ROOF REPAIRS of $2,600 consist of minor repairs to the roofs of the homes.

OTHER MAINTENANCE of $4,000 is budgeted for any common area and exterior maintenance done to the property, including common area exterminating and masonry/concrete repairs.

MANAGEMENT FEE The management agreement with Acri Commercial Realty, Inc. provides for a management fee of $14,000 per year.

LEGAL services are rendered for the collection of delinquent assessments, review of Board policies and advice to the Board on legal matters. This year's budget is $500.

ACCOUNTING expense is expected to be $0 for 2006.

OTHER PROFESSIONAL FEES of $200 are for any engineering or architectural work required during the year.

COPYING/DUPLICATING of $500 is for the association's copying costs.

POSTAGE includes the association's mailing charges throughout the year.  $600 is budgeted for 2006.

INSURANCE The annual premium for insurance coverage is $12,000. The association carries a Master Policy which is primarily designed to repair or replace the buildings in the event of a fire or other covered loss. The policy is set at 100% of replacement cost with a $1,000 deductible, per occurrence.
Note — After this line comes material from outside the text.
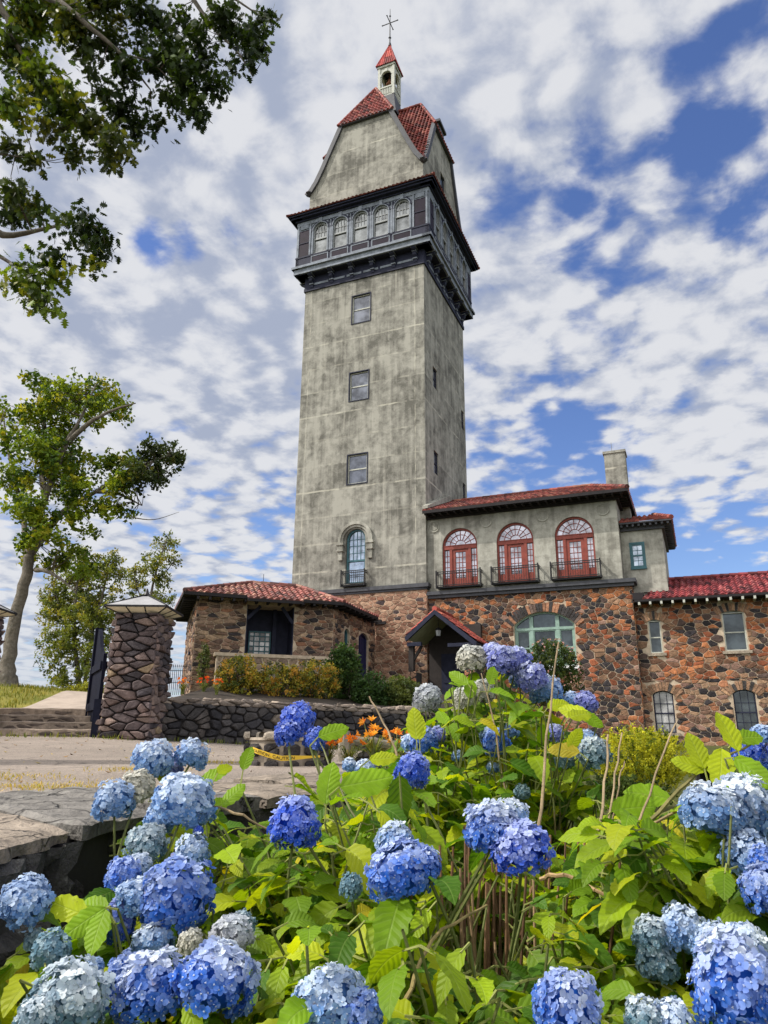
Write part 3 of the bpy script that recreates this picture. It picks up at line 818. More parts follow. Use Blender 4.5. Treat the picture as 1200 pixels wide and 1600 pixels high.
    # --- ledge and stone base
    mb = MB(BM)
    for k, F in enumerate(FR): mb.fbox(F, -H-(.16 if k % 2 == 0 else .157), H+(.16 if k % 2 == 0 else .157), 7.42, 7.62, -.3, .17); mb.fbox(F, -H-.10, H+.10, 7.30, 7.42, -.3, .10)
    mb.build('ledge', M['lead'], T)
    mb = MB(BM); st = MB(BM)
    for k, F in enumerate(FR):
        Fo = F.off(d=.03)
        mb.panel(Fo, rect(-H-.03, H+.03, -.5, 7.4))
        if k < 2: stones(st, Fo, rect(-H-.02 if k == 0 else -H, H+.04, 0.6, 7.28), (), .36, .18, .026, .011, pal_tower, .5, cut=.09, jitter=.48, bulge=.7)
    base = mb.build('stone_base', M['mortar'], T)
    st.build('stonework', M['stone'], base)
    return T
def rail(parent, F, u0, u1, v0, v1, dep, n=None):
    """iron balconet: posts, top and bottom rails, thin bars on three sides, floor slab"""
    mb = MB(BM); n = n or int((u1-u0)/.115)
    r = .018
    for v in (v0+.08, v1-.02, v1-.12):
        mb.fbox(F, u0, u1, v-.02, v+.02, dep-.04, dep)
        for u in (u0, u1): mb.fbox(F, u-.02, u+.02, v-.02, v+.02, 0, dep-.041)
    for i in range(n+1):
        u = lerp(u0, u1, i/n); mb.fbox(F, u-r/2, u+r/2, v0+.08, v1-.02, dep-.03, dep-.012)
    for u in (u0, u1):
        mb.fbox(F, u-.03, u+.03, v0-.06, v1+.06, dep-.06, dep+.005)
        for i in (1, 2): mb.fbox(F, u-r/2, u+r/2, v0+.08, v1-.02, dep*i/3-r/2, dep*i/3+r/2)
    mb.fbox(F, u0, u1, v0-.04, v0+.04, 0, dep-.061)
    return mb.build('balcony_rail', M['black'], parent)
tower()
# ================================================================== HOUSE WING (three arched french windows)
RED = (.245, .07, .056)
def french_window(parent, F, cx, label):
    wd, v0, vs, r = 1.86, 7.30, 9.50, .93
    d0, d1 = -.26, -.10
    op_ = arch_pts(cx, wd, v0, vs, r, 20); ip = arch_pts(cx, wd-.18, v0+.04, vs, r-.09, 20)
    mb = MB(BM)
    mb.ring(F, op_, ip, d0, d1, closed=True)
    mb.fbox(F, cx-wd/2+.05, cx+wd/2-.05, vs-.16, vs+.02, d0, d1+.03)
    mb.fbox(F, cx-.86, cx+.86, vs+.02, vs+.06, d0, d1+.05)
    for sg in (-1, 1):
        mb.fbox(F, cx+sg*.50-.07, cx+sg*.50+.07, v0, vs-.16, d0, d1+.02)        # posts beside the door
        mb.fbox(F, cx+sg*.71-.15, cx+sg*.71+.15, v0, v0+.55, d0, d1-.04)
    o = mb.build('french_window', M['redwood'], parent, label=label)
    fan = MB(BM)
    for k in range(1, 8):
        a = PI*k/8-PI/2
        fan.bar(F.p(cx+math.sin(a)*.26, vs+.05+math.cos(a)*.26, -.17), F.p(cx+math.sin(a)*.84, vs+.05+math.cos(a)*.84, -.17), .022, .03)
    for rr in (.27, .56):
        fan.ring(F, arch_arc(cx, rr*2+.03, vs+.05, rr+.015, 14), arch_arc(cx, rr*2-.015, vs+.05, rr-.0075, 14), -.185, -.155)
    fan.build('fanlight_bars', M['redwood'], o)
    dr = MB(BM)
    dr.ring(F, rect(cx-.43, cx+.43, v0, vs-.18), rect(cx-.27, cx+.27, v0+.52, vs-.30), -.22, -.12, closed=True)
    dr.fbox(F, cx-.30, cx+.30, v0+.06, v0+.48, -.2, -.16)
    for x in (-.09, .09): dr.fbox(F, cx+x-.012, cx+x+.012, v0+.52, vs-.30, -.2, -.15)
    for j in range(1, 5): y = lerp(v0+.52, vs-.30, j/5); dr.fbox(F, cx-.27, cx+.27, y-.012, y+.012, -.2, -.153)
    for sg in (-1, 1):
        for j in range(1, 5): y = lerp(v0+.55, vs-.2, j/5); dr.fbox(F, cx+sg*.71-.15, cx+sg*.71+.15, y-.012, y+.012, -.2, -.153)
        dr.fbox(F, cx+sg*.71-.009, cx+sg*.71+.009, v0+.55, vs-.2, -.2, -.155)
    dr.build('door_leaf', M['redwood'], o)
    g = MB(BM); g.panel(F.off(d=-.19), arch_pts(cx, wd-.04, v0+.02, vs, r-.02, 20)); g.build('pane', M['g_red'], o)
    return o
def wing():
    W = bthing('stone_wing', 'stone and stucco house wing with three red arched french windows beside the tower', 'house', 5, .2, -.5)
    T0 = .22; S0, S1 = .40, 9.97; S2 = 10.32
    F = Frame((0, T0, 0), BU, BZ, (0, -1, 0))
    cxs = [2.14, 5.0, 7.9]
    holes = [arch_pts(c, 1.86, 7.30, 9.50, .93, 20) for c in cxs]
    mb = MB(BM)
    mb.panel(F, rect(S0, S1, 6.9, 11.25), holes, .26)
    Fr = Frame((S1, T0, 0), BV, BZ, BU)
    mb.panel(Fr, rect(0, 7.0, 6.9, 11.25)); 
    Fb = Frame((0, T0+7.0, 0), (-1, 0, 0), BZ, BV); mb.panel(Fb, rect(-S1, -S0, -1, 11.25))
    st = mb.build('upper_wall', M['stucco2'], W)
    for c in (.78, 3.57, 6.45, 9.33):
        mb = MB(BM); F2 = F.off(u=c, v=10.62)
        for r0, r1, d in ((.30, .25, .05), (.19, .165, .035)):
            oc = [(math.cos(2*PI*k/24)*r0, math.sin(2*PI*k/24)*r0) for k in range(24)]; ic = [(x*r1/r0, y*r1/r0) for x, y in oc]
            mb.ring(F2, oc, ic, 0, d, closed=True)
        mb.prism(F2, [(math.cos(2*PI*k/24)*.25, math.sin(2*PI*k/24)*.25) for k in range(24)], 0, .012)
        mb.build('medallion', M['stucco2'], st)
    names = ['left red arched french window nearest the tower', 'middle red arched french window', 'right red arched french window']
    for c, nme in zip(cxs, names):
        french_window(W, F, c, nme)
        rail(W, F, c-1.15, c+1.15, 7.32, 8.12, .42)
    # ledge
    mb = MB(BM)
    mb.box(S0+.0, S2+.22, T0-.26, T0+.2, 6.98, 7.16); mb.box(S0+.0, S2+.12, T0-.16, T0+.2, 6.82, 6.98)
    mb.box(S2-.1, S2+.22, T0+.2, T0+1.2, 6.98, 7.16)
    mb.build('ledge', M['lead'], W)
    # stone lower storey with the wide segmental window
    acx, awd, vs, rise = 6.2, 2.86, 5.25, .62
    hole = arch_pts(acx, awd, 3.30, vs, rise, 18)
    mb = MB(BM); mb.panel(F, rect(S0, S2, -1.2, 6.9), [hole], .35)
    Fr2 = Frame((S2, T0, 0), BV, BZ, BU); mb.panel(Fr2, rect(0, 1.5, -1.2, 6.9))
    low = mb.build('lower_wall', M['mortar'], W)
    mb = MB(BM)
    stones(mb, F, rect(S0, S2, -.6, 6.82), [(acx-awd/2-.02, acx+awd/2+.02, 3.2, 5.5), (acx-1.1, acx+1.1, 5.3, 6.2), (.7, 2.6, -1, 4.6)], .29, .185, .034, .010, pal_house, .7, cut=.06, jitter=.5, drop=.2, bulge=.72)
    stones(mb, Fr2, rect(0, 1.4, -.6, 6.82), (), .29, .185, .034, .010, pal_house, .7, cut=.06, jitter=.5, drop=.2, bulge=.72)
    mb.build('stonework', M['stone'], low)
    mb = MB(BM); voussoirs(mb, F, acx, awd+.06, vs, rise, .46, 26, .06, lambda u, v: jit(pick([(2, (.05, .045, .045)), (1.4, (.34, .17, .10)), (1, (.16, .11, .09))]), .2), 1.12)
    mb.build('window_arch', M['stone'], low)
    mb = MB(BM)
    op_ = arch_pts(acx, awd, 3.34, vs, rise, 18); ip = arch_pts(acx, awd-.20, 3.44, vs, rise-.08, 18)
    mb.ring(F, op_, ip, -.30, -.16, closed=True)
    for x in (-.62, .62): mb.fbox(F, acx+x-.09, acx+x+.09, 3.4, vs+.42, -.30, -.15)
    mb.fbox(F, acx-awd/2+.05, acx+awd/2-.05, 5.02, 5.14, -.30, -.14)
    for a, b in ((-1.33, -.71), (-.53, .53), (.71, 1.33)):
        mb.ring(F, rect(acx+a, acx+b, 3.44, 5.02), rect(acx+a+.05, acx+b-.05, 3.5, 4.96), -.28, -.18, closed=True)
        mb.fbox(F, acx+a, acx+b, 4.15, 4.21, -.28, -.19)
    o = mb.build('wide_arched_window', M['greenframe'], W)
    g = MB(BM); g.panel(F.off(d=-.25), arch_pts(acx, awd-.04, 3.36, vs, rise-.02, 18)); g.build('pane', M['g_dark'], o)
    mb = MB(BM); mb.fbox(F, acx-awd/2-.1, acx+awd/2+.1, 3.12, 3.32, -.3, .1); mb.build('sill', M['stone'], o)
    # roof
    ez, et = 11.32, -.62; e0, e1 = S0+.02, S1+.62; rt = 3.75; rz = 13.05
    mb = MB(BM)
    roof_plane(mb, [(e0, et, ez), (e1, et, ez), (e1-2.2, rt, rz), (e0, rt, rz)], RED, pitch=.27, row=.40, amp=.06)
    roof_plane(mb, [(e1, et, ez), (e1, 2*rt-et, ez), (e1-2.2, rt, rz)], RED, pitch=.27, row=.40, amp=.06)
    roof_plane(mb, [(e1, 2*rt-et, ez), (e0, 2*rt-et, ez), (e0, rt, rz), (e1-2.2, rt, rz)], RED, pitch=.27, row=.40, amp=.06)
    ridge_caps(mb, (e1, et, ez+.04), (e1-2.2, rt, rz+.06), .11, base=RED); ridge_caps(mb, (e0, rt, rz+.06), (e1-2.2, rt, rz+.06), .11, base=RED)
    mb.M = BM
    rf = mb.build('roof', M['tile'], W)
    mb = MB(BM)
    mb.box(e0, e1-.02, et+.02, T0+7.6, ez-.10, ez-.03)
    mb.box(e0, e1+.0, et, et+.05, ez-.16, ez-.005); mb.box(e1-.05, e1, et+.05, 7.9, ez-.16, ez-.005)
    mb.box(S0, S1+.14, T0-.14, T0, 11.02, 11.24); mb.box(S0, S1+.26, T0-.28, T0-.14, 11.14, 11.24); mb.box(S1, S1+.14, T0, 7, 11.02, 11.24)
    n = 26
    for i in range(n): 
        x = lerp(S0+.15, S1+.3, i/(n-1)); mb.box(x-.05, x+.05, et+.08, T0-.10, 11.10, 11.23)
    for i in range(18):
        y = lerp(T0, 6.8, i/17); mb.box(S1+.02, S1+.52, y-.05, y+.05, 11.10, 11.23)
    mb.build('eaves', M['dark'], rf)
    mb = MB(BM)
    Fs = Frame((S0, 0, 0), BV, BZ, BU)
    mb.prism(Fs, [(-.55, 11.45), (-.55, 11.6), (3.6, 13.45), (3.6, 13.1)], 0, .30); mb.prism(Fs, [(-.2, 11.62), (3.6, 13.46), (3.6, 13.58), (-.2, 11.76)], 0, .12)
    mb.build('flashing', M['stucco2'], rf)
    # chimney
    mb = MB(BM); mb.box(9.42, 10.45, 2.1, 3.0, 10.6, 14.15); mb.box(9.37, 10.50, 2.05, 3.05, 14.15, 14.28); mb.tube([(9.8, 2.5, 14.28), (9.8, 2.5, 14.9)], .012, 5)
    mb.build('chimney', M['stucco'], W)
    return W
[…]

The association carries general liability coverage, which is designed to protect the association and all officers of the association against claims of anyone suffering injury on the property owned by the association. The coverage is in the amount of $1,000,000 per occurrence, $2,000,000 aggregate. The association also carries umbrella insurance coverage of $1,000,000 which provides an added level of protection.

Directors and Officers coverage is to cover the Board of Directors. The Board is ultimately responsible for the operation of the Association and all the decisions made in its operation. In order to protect the Board, the association secures this insurance to defend the Board against claims made for decisions and actions arising as a result thereof. The amount of coverage is $1,000,000.

UTILITIES charges are for the electric usage of the common area lighting. $1,000 is projected for 2006. MISCELLANEOUS expenses are any expenses not detailed above.  $200 is budgeted for this category.